*Aim*:
Transcribe all of the material below word for word and leave out its pictures.

*Supplied data*:
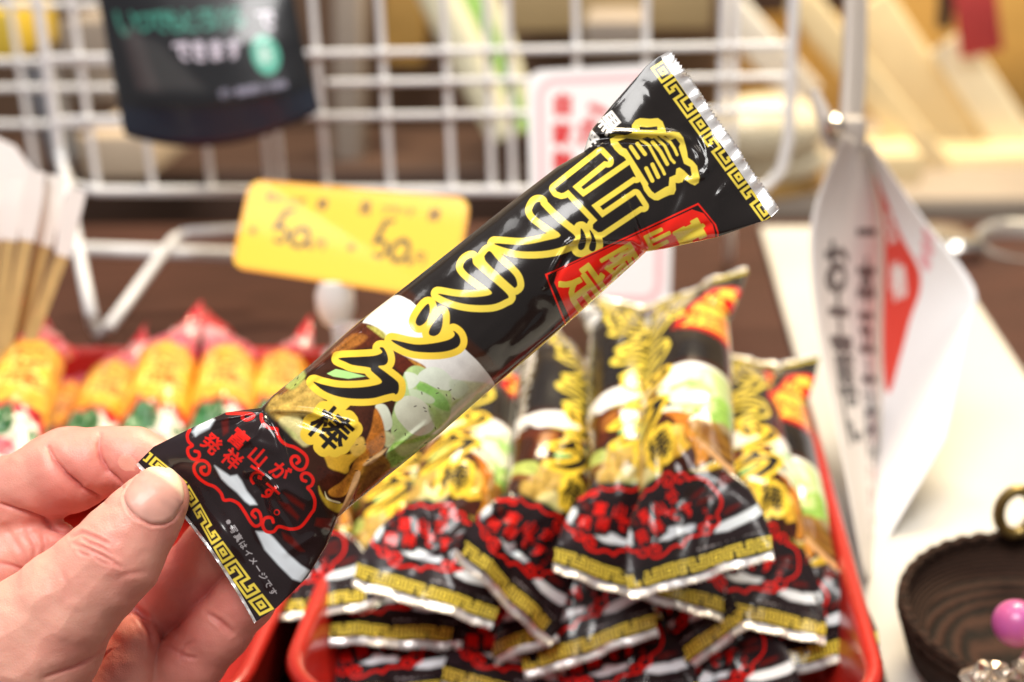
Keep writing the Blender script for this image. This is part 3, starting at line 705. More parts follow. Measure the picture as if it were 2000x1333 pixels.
def build_hand():
    res = .42
    lo = np.array([-186., -158., -50.]); hi = np.array([-46., -14., 22.])
    nx, ny, nz_ = ((hi - lo) / res).astype(int)
    gx = (lo[0] + np.arange(nx) * res)[:, None, None].astype(np.float32); gy = (lo[1] + np.arange(ny) * res)[None, :, None].astype(np.float32); gz = (lo[2] + np.arange(nz_) * res)[None, None, :].astype(np.float32)
    G = (gx, gy, gz)
    th = cone_chain(G, THUMB, 2.5)
    idx = smin(smin(cone_chain(G, INDEX_D, 2.0), cone_chain(G, INDEX_M, 2.0), 1.6), cone_chain(G, INDEX_P, 2.0), 1.6)
    web = smin(cone_chain(G, WEB, 3.0), cone_chain(G, WEB2, 3.0), 1.5)
    mid = cone_chain(G, MIDDLE, 2.5); ring = cone_chain(G, RING, 2.5)
    pad = cone_chain(G, PAD, 3.0); palm = cone_chain(G, PALM, 3.0)
    f = smin(idx, web, 1.6)
    f = smin(f, palm, 4.0)
    f = smin(f, cone_chain(G, WRIST, 3.0), 6.0)
    f = smin(f, smin(mid, ring, 1.0), 1.0)
    f = smin(f, pad, 1.4)
    f = smin(f, th, 1.5)
    # the thumb pad and the finger pad are pressed flat against the film
    g = openvdb.FloatGrid(); g.background = 5.0
    g.copyFromArray(np.ascontiguousarray(f, dtype=np.float32))
    pts, quads = g.convertToQuads(isovalue=0.0)
    V = pts.astype(float) * res + lo
    # vertex normals from the field's gradient
    def field_at(Q):
        q = np.clip((Q - lo) / res, 0, np.array([nx, ny, nz_]) - 1.01); i = q.astype(int); w = q - i
        o = 0
        for dx in (0, 1):
            for dy in (0, 1):
                for dz in (0, 1):
                    o = o + f[i[:, 0] + dx, i[:, 1] + dy, i[:, 2] + dz] * np.where(dx, w[:, 0], 1 - w[:, 0]) * np.where(dy, w[:, 1], 1 - w[:, 1]) * np.where(dz, w[:, 2], 1 - w[:, 2])
        return o
    e = .5
    N = np.stack([field_at(V + np.eye(3)[k] * e) - field_at(V - np.eye(3)[k] * e) for k in range(3)], 1)
    N /= np.linalg.norm(N, axis=1, keepdims=True) + 1e-9
    d = DP * 1000 - V[:, 2]
    px = V[:, 0] * F / d + 1000; py = -V[:, 1] * F / d + 666.5
    facing = np.clip(N[:, 2] * 2.2 + .25, 0, 1)
    dep = np.zeros(len(V)); red = np.zeros(len(V))
    for pl, amp, w, (z0, z1) in CUTS:
        pl = np.asarray(pl, float); d2 = np.full(len(V), 1e9); tt = np.zeros(len(V))
        L = np.r_[0, np.cumsum(np.hypot(*np.diff(pl, axis=0).T))]
        for i in range(len(pl) - 1):
            dx, dy = pl[i + 1] - pl[i]; ll = dx * dx + dy * dy
            t = np.clip(((px - pl[i, 0]) * dx + (py - pl[i, 1]) * dy) / ll, 0, 1)
            q = (px - pl[i, 0] - t * dx) ** 2 + (py - pl[i, 1] - t * dy) ** 2
            m = q < d2; d2 = np.where(m, q, d2); tt = np.where(m, (L[i] + t * math.sqrt(ll)) / L[-1], tt)
        ok = ((V[:, 2] > z0) & (V[:, 2] < z1)) * facing
        env = .3 + .7 * np.sin(math.pi * np.clip(tt, .02, .98)) ** .5
        r = np.sqrt(d2) / w
        if amp > .9:      # a deep fold: a sharp line between two rounded cushions
            dist = np.sqrt(d2); dep += -amp * env * (.5 * np.exp(-(dist / 3.4) ** 2) + .45 * np.exp(-(dist / 15) ** 2)) * ok
            red += .35 * env * np.exp(-(dist / 5) ** 2) * ok; continue  # shade of the deep fold put into the colour as extra red
        dep += -amp * env * np.exp(-r * r) * ok
        dep += .28 * amp * env * np.exp(-((r - 2.1) / .9) ** 2) * ok       # flesh swells beside a fold
        red += (.35 if amp > .6 else .12) * env * np.exp(-(r / 1.8) ** 2) * ok  # weaker fold shade, also painted as red
    nzs = soft_noise(900, 900, 40, 21) + .5 * soft_noise(900, 900, 16, 22)
    dep += (nzs[np.clip(py - 700, 0, 899).astype(int), np.clip(px + 250, 0, 899).astype(int)] - .75) * .35
    V = V + N * dep[:, None]
    # flush of the skin: pads of the fingers and the palm are redder than the back of the thumb, and painted shade is mixed in
    def near(x, y, r): return np.exp(-((px - x) ** 2 + (py - y) ** 2) / (r * r))
    back = V[:, 2] < -1
    red += np.where(back, .46, .20) + .55 * np.clip((-V[:, 2] - 9) / 7, 0, 1) * near(390, 1120, 130) * 1.3  # last term darkens the middle finger, imitating the shadow behind the thumb
    red += np.where(back, .25 * near(120, 1000, 60) + .30 * near(260, 940, 60) - .28 * near(270, 845, 60) - .2 * near(60, 890, 50) - .22 * near(20, 1060, 60) + .15 * near(420, 1220, 120), 0)
    red += np.where(~back, .26 * near(350, 1040, 45) + .18 * near(200, 1065, 50) + .16 * near(250, 1150, 60) - .12 * near(60, 1200, 80) + .15 * near(150, 1290, 60) - .1 * near(280, 900, 40), 0)
    Wm = np.c_[V[:, 0] / 1000, V[:, 1] / 1000, (V[:, 2] - DP * 1000) / 1000, np.ones(len(V))] @ CMn.T
    Wm = Wm[:, :3]
    o = mesh_obj('hand', Wm, quads[:, ::-1] if False else quads, skin_mat, origin=P(120, 1200, DP))
    at = o.data.attributes.new('flush_shade', 'FLOAT', 'POINT'); at.data.foreach_set('value', np.clip(red, 0, 1).astype(np.float32))
    tag(o, "bare left hand pinching the snack packet's lower seal between thumb and forefinger", 'hand')
    return o
hand = build_hand()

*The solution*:
Keep writing the Blender script for this image. This is part 3, starting at line 705. More parts follow. Measure the picture as if it were 2000x1333 pixels.
def build_hand():
    res = .42
    lo = np.array([-186., -158., -50.]); hi = np.array([-46., -14., 22.])
    nx, ny, nz_ = ((hi - lo) / res).astype(int)
    gx = (lo[0] + np.arange(nx) * res)[:, None, None].astype(np.float32); gy = (lo[1] + np.arange(ny) * res)[None, :, None].astype(np.float32); gz = (lo[2] + np.arange(nz_) * res)[None, None, :].astype(np.float32)
    G = (gx, gy, gz)
    th = cone_chain(G, THUMB, 2.5)
    idx = smin(smin(cone_chain(G, INDEX_D, 2.0), cone_chain(G, INDEX_M, 2.0), 1.6), cone_chain(G, INDEX_P, 2.0), 1.6)
    web = smin(cone_chain(G, WEB, 3.0), cone_chain(G, WEB2, 3.0), 1.5)
    mid = cone_chain(G, MIDDLE, 2.5); ring = cone_chain(G, RING, 2.5)
    pad = cone_chain(G, PAD, 3.0); palm = cone_chain(G, PALM, 3.0)
    f = smin(idx, web, 1.6)
    f = smin(f, palm, 4.0)
    f = smin(f, cone_chain(G, WRIST, 3.0), 6.0)
    f = smin(f, smin(mid, ring, 1.0), 1.0)
    f = smin(f, pad, 1.4)
    f = smin(f, th, 1.5)
    # the thumb pad and the finger pad are pressed flat against the film
    g = openvdb.FloatGrid(); g.background = 5.0
    g.copyFromArray(np.ascontiguousarray(f, dtype=np.float32))
    pts, quads = g.convertToQuads(isovalue=0.0)
    V = pts.astype(float) * res + lo
    # vertex normals from the field's gradient
    def field_at(Q):
        q = np.clip((Q - lo) / res, 0, np.array([nx, ny, nz_]) - 1.01); i = q.astype(int); w = q - i
        o = 0
        for dx in (0, 1):
            for dy in (0, 1):
                for dz in (0, 1):
                    o = o + f[i[:, 0] + dx, i[:, 1] + dy, i[:, 2] + dz] * np.where(dx, w[:, 0], 1 - w[:, 0]) * np.where(dy, w[:, 1], 1 - w[:, 1]) * np.where(dz, w[:, 2], 1 - w[:, 2])
        return o
    e = .5
    N = np.stack([field_at(V + np.eye(3)[k] * e) - field_at(V - np.eye(3)[k] * e) for k in range(3)], 1)
    N /= np.linalg.norm(N, axis=1, keepdims=True) + 1e-9
    d = DP * 1000 - V[:, 2]
    px = V[:, 0] * F / d + 1000; py = -V[:, 1] * F / d + 666.5
    facing = np.clip(N[:, 2] * 2.2 + .25, 0, 1)
    dep = np.zeros(len(V)); red = np.zeros(len(V))
    for pl, amp, w, (z0, z1) in CUTS:
        pl = np.asarray(pl, float); d2 = np.full(len(V), 1e9); tt = np.zeros(len(V))
        L = np.r_[0, np.cumsum(np.hypot(*np.diff(pl, axis=0).T))]
        for i in range(len(pl) - 1):
            dx, dy = pl[i + 1] - pl[i]; ll = dx * dx + dy * dy
            t = np.clip(((px - pl[i, 0]) * dx + (py - pl[i, 1]) * dy) / ll, 0, 1)
            q = (px - pl[i, 0] - t * dx) ** 2 + (py - pl[i, 1] - t * dy) ** 2
            m = q < d2; d2 = np.where(m, q, d2); tt = np.where(m, (L[i] + t * math.sqrt(ll)) / L[-1], tt)
        ok = ((V[:, 2] > z0) & (V[:, 2] < z1)) * facing
        env = .3 + .7 * np.sin(math.pi * np.clip(tt, .02, .98)) ** .5
        r = np.sqrt(d2) / w
        if amp > .9:      # a deep fold: a sharp line between two rounded cushions
            dist = np.sqrt(d2); dep += -amp * env * (.5 * np.exp(-(dist / 3.4) ** 2) + .45 * np.exp(-(dist / 15) ** 2)) * ok
            red += .35 * env * np.exp(-(dist / 5) ** 2) * ok; continue  # shade of the deep fold put into the colour as extra red
        dep += -amp * env * np.exp(-r * r) * ok
        dep += .28 * amp * env * np.exp(-((r - 2.1) / .9) ** 2) * ok       # flesh swells beside a fold
        red += (.35 if amp > .6 else .12) * env * np.exp(-(r / 1.8) ** 2) * ok  # weaker fold shade, also painted as red
    nzs = soft_noise(900, 900, 40, 21) + .5 * soft_noise(900, 900, 16, 22)
    dep += (nzs[np.clip(py - 700, 0, 899).astype(int), np.clip(px + 250, 0, 899).astype(int)] - .75) * .35
    V = V + N * dep[:, None]
    # flush of the skin: pads of the fingers and the palm are redder than the back of the thumb, and painted shade is mixed in
    def near(x, y, r): return np.exp(-((px - x) ** 2 + (py - y) ** 2) / (r * r))
    back = V[:, 2] < -1
    red += np.where(back, .46, .20) + .55 * np.clip((-V[:, 2] - 9) / 7, 0, 1) * near(390, 1120, 130) * 1.3  # last term darkens the middle finger, imitating the shadow behind the thumb
    red += np.where(back, .25 * near(120, 1000, 60) + .30 * near(260, 940, 60) - .28 * near(270, 845, 60) - .2 * near(60, 890, 50) - .22 * near(20, 1060, 60) + .15 * near(420, 1220, 120), 0)
    red += np.where(~back, .26 * near(350, 1040, 45) + .18 * near(200, 1065, 50) + .16 * near(250, 1150, 60) - .12 * near(60, 1200, 80) + .15 * near(150, 1290, 60) - .1 * near(280, 900, 40), 0)
    Wm = np.c_[V[:, 0] / 1000, V[:, 1] / 1000, (V[:, 2] - DP * 1000) / 1000, np.ones(len(V))] @ CMn.T
    Wm = Wm[:, :3]
    o = mesh_obj('hand', Wm, quads[:, ::-1] if False else quads, skin_mat, origin=P(120, 1200, DP))
    at = o.data.attributes.new('flush_shade', 'FLOAT', 'POINT'); at.data.foreach_set('value', np.clip(red, 0, 1).astype(np.float32))
    tag(o, "bare left hand pinching the snack packet's lower seal between thumb and forefinger", 'hand')
    return o
hand = build_hand()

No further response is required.